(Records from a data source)

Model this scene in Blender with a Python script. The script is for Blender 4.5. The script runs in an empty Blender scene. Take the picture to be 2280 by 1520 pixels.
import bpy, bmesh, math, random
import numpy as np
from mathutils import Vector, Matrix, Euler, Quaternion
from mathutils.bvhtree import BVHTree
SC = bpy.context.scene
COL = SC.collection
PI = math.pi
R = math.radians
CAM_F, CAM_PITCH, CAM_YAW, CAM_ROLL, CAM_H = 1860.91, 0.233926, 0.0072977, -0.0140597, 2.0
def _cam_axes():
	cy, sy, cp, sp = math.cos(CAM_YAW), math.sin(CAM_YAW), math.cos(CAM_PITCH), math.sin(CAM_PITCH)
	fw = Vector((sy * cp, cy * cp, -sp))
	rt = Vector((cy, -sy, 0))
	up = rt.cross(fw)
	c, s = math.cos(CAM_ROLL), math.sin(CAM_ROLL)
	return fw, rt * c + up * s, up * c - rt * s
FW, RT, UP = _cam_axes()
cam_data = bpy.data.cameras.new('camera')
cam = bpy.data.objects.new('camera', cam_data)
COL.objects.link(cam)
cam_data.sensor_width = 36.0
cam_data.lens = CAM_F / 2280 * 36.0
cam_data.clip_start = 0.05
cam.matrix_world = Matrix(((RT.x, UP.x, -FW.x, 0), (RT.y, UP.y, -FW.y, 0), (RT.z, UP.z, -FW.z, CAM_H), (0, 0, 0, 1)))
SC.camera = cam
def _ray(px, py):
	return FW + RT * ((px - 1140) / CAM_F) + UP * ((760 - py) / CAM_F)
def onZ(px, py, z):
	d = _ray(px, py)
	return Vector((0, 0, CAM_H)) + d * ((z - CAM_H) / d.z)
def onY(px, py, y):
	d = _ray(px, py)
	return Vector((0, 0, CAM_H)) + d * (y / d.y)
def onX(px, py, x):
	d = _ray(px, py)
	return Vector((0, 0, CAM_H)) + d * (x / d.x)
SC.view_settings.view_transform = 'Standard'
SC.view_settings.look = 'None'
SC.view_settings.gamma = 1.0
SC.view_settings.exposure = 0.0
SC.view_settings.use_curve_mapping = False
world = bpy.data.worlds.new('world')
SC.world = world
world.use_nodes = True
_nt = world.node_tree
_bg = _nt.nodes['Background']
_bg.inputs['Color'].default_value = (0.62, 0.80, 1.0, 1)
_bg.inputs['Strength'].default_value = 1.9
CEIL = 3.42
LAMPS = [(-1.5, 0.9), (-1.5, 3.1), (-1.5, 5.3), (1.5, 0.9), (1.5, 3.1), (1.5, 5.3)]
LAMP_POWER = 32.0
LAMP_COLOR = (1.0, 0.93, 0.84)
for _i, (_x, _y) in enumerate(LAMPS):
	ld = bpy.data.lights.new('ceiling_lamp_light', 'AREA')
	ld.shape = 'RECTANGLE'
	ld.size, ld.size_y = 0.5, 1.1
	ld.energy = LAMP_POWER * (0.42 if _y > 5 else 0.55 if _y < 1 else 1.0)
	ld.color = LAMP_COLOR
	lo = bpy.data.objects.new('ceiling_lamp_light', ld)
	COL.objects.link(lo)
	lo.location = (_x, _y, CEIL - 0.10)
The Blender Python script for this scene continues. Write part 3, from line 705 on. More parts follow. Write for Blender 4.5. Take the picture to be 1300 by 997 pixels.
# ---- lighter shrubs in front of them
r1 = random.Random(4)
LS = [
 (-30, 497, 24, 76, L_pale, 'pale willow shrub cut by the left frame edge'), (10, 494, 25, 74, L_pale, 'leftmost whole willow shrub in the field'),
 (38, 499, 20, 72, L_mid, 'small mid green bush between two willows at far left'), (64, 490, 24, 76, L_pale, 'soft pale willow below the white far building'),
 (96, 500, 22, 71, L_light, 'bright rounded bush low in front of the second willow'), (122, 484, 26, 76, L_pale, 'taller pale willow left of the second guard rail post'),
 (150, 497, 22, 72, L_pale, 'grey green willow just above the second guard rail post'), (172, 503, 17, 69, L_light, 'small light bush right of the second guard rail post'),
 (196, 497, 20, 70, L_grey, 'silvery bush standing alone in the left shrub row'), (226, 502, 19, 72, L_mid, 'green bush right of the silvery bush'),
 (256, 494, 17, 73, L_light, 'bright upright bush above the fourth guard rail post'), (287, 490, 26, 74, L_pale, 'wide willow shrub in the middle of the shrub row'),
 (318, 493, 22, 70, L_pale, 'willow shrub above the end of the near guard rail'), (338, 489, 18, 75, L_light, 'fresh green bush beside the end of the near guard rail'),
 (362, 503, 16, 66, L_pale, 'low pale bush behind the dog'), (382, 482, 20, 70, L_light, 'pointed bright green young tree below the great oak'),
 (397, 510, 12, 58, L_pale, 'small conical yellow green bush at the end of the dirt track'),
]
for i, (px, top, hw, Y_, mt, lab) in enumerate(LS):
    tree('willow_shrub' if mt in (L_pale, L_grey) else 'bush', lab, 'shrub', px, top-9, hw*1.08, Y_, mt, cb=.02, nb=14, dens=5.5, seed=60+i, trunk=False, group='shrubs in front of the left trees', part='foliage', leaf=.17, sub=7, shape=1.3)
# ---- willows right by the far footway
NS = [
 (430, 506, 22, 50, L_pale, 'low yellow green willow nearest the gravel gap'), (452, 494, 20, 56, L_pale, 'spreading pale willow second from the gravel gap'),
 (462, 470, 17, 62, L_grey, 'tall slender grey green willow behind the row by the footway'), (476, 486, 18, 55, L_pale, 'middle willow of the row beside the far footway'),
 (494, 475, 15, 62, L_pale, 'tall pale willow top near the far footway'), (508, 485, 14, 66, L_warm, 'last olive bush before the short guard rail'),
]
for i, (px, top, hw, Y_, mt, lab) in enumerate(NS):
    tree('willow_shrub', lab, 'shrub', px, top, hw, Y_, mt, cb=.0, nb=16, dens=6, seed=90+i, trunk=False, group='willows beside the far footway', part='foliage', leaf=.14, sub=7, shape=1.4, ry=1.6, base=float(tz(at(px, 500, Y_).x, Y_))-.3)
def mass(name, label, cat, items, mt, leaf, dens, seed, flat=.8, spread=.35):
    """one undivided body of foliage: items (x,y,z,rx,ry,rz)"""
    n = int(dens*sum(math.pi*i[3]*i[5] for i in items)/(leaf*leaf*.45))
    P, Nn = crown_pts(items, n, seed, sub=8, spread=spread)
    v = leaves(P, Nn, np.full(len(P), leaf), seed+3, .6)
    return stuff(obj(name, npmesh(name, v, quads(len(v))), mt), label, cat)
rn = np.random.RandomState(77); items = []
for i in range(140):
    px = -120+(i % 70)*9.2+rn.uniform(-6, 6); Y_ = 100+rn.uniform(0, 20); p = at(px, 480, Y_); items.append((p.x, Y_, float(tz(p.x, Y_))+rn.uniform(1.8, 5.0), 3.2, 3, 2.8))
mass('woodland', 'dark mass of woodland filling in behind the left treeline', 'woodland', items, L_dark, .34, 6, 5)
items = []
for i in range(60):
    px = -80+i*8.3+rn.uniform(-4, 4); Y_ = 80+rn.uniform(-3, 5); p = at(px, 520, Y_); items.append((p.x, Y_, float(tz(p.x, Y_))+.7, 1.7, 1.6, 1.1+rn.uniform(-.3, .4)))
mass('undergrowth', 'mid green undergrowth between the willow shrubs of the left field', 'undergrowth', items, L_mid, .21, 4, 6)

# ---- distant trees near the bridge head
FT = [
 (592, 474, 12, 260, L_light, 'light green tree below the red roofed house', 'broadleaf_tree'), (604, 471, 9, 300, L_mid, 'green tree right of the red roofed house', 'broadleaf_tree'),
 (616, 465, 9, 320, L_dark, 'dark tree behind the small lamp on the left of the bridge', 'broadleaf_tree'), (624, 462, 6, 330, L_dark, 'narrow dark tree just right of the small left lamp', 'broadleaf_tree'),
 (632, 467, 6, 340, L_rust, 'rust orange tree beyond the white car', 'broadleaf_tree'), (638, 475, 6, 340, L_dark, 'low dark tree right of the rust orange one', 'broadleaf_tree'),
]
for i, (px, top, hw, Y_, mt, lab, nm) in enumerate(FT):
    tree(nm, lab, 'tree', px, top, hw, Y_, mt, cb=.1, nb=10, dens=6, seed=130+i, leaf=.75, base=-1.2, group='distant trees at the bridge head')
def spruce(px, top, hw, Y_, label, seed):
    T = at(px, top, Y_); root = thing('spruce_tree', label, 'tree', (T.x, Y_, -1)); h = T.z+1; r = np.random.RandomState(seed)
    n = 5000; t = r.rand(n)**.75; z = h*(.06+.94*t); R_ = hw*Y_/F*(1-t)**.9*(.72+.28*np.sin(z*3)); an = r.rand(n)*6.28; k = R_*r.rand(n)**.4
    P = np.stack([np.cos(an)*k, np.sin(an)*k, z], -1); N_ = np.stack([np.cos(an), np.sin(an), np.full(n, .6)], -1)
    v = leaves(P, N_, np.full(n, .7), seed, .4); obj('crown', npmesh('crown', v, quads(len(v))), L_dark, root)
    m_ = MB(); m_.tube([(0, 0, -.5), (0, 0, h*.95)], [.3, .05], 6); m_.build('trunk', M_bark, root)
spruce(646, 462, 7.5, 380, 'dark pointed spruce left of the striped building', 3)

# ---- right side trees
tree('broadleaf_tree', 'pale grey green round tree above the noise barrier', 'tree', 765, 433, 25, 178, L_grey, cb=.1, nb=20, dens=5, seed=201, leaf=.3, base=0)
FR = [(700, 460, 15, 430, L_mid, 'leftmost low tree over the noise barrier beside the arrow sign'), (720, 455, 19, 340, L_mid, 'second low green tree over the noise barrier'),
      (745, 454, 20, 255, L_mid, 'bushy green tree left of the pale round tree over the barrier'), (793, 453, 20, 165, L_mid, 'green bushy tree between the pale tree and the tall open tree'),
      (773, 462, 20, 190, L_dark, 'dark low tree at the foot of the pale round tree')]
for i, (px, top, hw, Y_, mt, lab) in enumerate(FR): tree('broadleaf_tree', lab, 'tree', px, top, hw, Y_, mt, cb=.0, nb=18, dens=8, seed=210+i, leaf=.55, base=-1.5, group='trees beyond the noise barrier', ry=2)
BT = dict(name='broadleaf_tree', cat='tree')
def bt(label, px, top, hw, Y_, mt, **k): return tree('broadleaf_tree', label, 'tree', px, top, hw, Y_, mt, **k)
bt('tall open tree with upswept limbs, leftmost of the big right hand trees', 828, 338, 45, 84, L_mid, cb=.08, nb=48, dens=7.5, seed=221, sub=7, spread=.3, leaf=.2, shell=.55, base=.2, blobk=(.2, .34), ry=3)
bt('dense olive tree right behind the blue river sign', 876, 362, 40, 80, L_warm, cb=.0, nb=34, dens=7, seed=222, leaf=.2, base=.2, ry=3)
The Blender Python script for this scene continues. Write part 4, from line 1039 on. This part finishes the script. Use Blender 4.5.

• _Problem statement_
Locate each line containing the string "script" and show it.

• _Final result_
Model this scene in Blender with a Python script. The script is for Blender 4.5. The script runs in an empty Blender scene. Take the picture to be 2280 by 1520 pixels.
The Blender Python script for this scene continues. Write part 3, from line 705 on. More parts follow. Write for Blender 4.5. Take the picture to be 1300 by 997 pixels.
The Blender Python script for this scene continues. Write part 4, from line 1039 on. This part finishes the script. Use Blender 4.5.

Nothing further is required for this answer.